Aussi, les réflexions de tous ceux qui ont participé au mouvement sont utiles pour préparer les mobilisations de demain. C’est dans cet esprit que la CTU a participé au débat initié dimanche dernier par les organisations syndicales.

  • Quels sont les chantiers que va ouvrir la CTU lors de la rentrée sociale ?

Il existe pour nous des questions incontournables, par exemple, celles du chômage et des licenciements. Le maintien d’un grand nombre de chômeurs déstructure et fragilise le tissu social guadeloupéen. Il fait de notre pays une société d’oisiveté et de violence. Par ailleurs, les bas salaires constituent un véritable scandale. Que peut signifier pour un travailleur, en Guadeloupe, un Smic horaire français dans un pays où le constat de la cherté de la vie fait l’unanimité ? La bataille pour l’application intégrale de l’accord Bino doit nous donner l’occasion de réfléchir à la définition d’un Smic guadeloupéen. Ces deux problèmes ne sont pas déconnectés de celui du développement économique. L’expérience est désormais faite : l’initiative privée ne peut pas mettre notre pays sur les rails du développement économique.
La sauvegarde de la terre agricole et de la production paysanne est pour nous essentielle. Enfin, le Code du travail, depuis quelques années, est vidé de sa substance. Les droits syndicaux sont émiettés et progressivement abolis. Il importe pour la CTU de faire respecter les pouvoirs des institutions représentatives du personnel et d’engager la bataille pour que les salariés des petites entreprises (moins de 11 salariés) soient représentés et non-exclus du minimum démocratique.
Il y aura des luttes dans les entreprises où les travailleurs seront attaqués. Mais nous savons les limites des batailles éparpillées et isolées. Quelle que soit l’opinion de chacun et quelles que soient les divergences entre courants syndicaux, il faudra agir de concert sur les dossiers que nous choisirons ensemble. Pour y arriver, il y a un obstacle à bousculer : la coupure entre les dirigeants qui conçoivent et décident et la base qui attend et exécute. Cette situation n’est pas de nature à dynamiser un mouvement de grande ampleur. Au contraire, elle pervertit la démocratie et enlève aux masses populaires le contrôle de leur propre mouvement.
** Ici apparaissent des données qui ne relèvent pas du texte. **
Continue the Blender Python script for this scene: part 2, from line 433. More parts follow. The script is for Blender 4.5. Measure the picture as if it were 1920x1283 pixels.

  • Comment se porte la CTU ?

La CTU se remet lentement mais sûrement de la crise de direction qu’elle a connue après le mouvement social de 2009. Comme toutes les organisations syndicales, nous avons eu notre traversée du désert. Mais nous revenons sur la scène sociale renforcés.

  • Avec une nouvelle structuration ?

Cela pour deux raisons : d’une part, nous avons gardé intact notre esprit critique ; nous n’avons jamais fait taire la libre parole dans nos rangs. D’autre part, nous avons entamé une restructuration de notre organisation qui fait de tout militant un dirigeant. Nous avons brisé l’architecture pyramidale où les chefs ordonnent et la base exécute. La CTU est la seule organisation à ne pas avoir de secrétaire général. Alors que les adhérents venaient nous rejoindre de manière individuelle, nous observions depuis quelque mois, l’arrivée d’équipes entières, expérimentées et combatives. Notre priorité interne est la formation afin de faire émerger une nouvelle génération militante. Une telle initiative nous met à l’abri du dogmatisme et du sectarisme. Il s’agit d’éviter de donner des réponses toutes faites à des questions mal formulées, d’aiguiser les esprits, de les préparer à la responsabilité individuelle et collective, de les avertir des difficultés du militantisme et de vaincre notre pire ennemi : l’ignorance.